Six identical machines produce 270 bottles per minute at a constant rate. At the same rate, how many bottles can ten such machines produce in 4 minutes?

Difficulty: Easy

Correct Answer: 1800

Explanation:


Introduction:
When identical machines run at a constant rate, output is directly proportional to both the number of machines and the time for which they run. We can extract a per-machine-per-minute rate and scale up to the requested configuration and duration.


Given Data / Assumptions:

  • 6 machines → 270 bottles per minute total.
  • All machines identical; rate is linear in machine count and time.
  • We need output of 10 machines in 4 minutes.


Concept / Approach:
First find per-machine-per-minute output, then multiply by the number of machines and by the number of minutes.
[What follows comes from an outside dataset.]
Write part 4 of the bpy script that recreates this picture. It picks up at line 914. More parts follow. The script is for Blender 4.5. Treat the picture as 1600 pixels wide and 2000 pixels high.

This is a direct unitary-method application without any hidden complications.


Step-by-Step Solution:

Per machine per minute = 270 / 6 = 45 bottles Ten machines per minute = 10 * 45 = 450 bottles In 4 minutes: 450 * 4 = 1800 bottles


Verification / Alternative check:
Proportion method: Output ∝ machines * time → New/Old = (10/6) * (4/1) = 6.666… → 270 * 6.666… = 1800, confirming the calculation.


Why Other Options Are Wrong:
1080 or 648 undercount the scaling; 1700 and 2160 do not match the exact proportional increase from the baseline case.


Common Pitfalls:
Forgetting to multiply by both machine-count and time, or assuming diminishing returns (not stated here). The problem specifies identical machines and constant rate.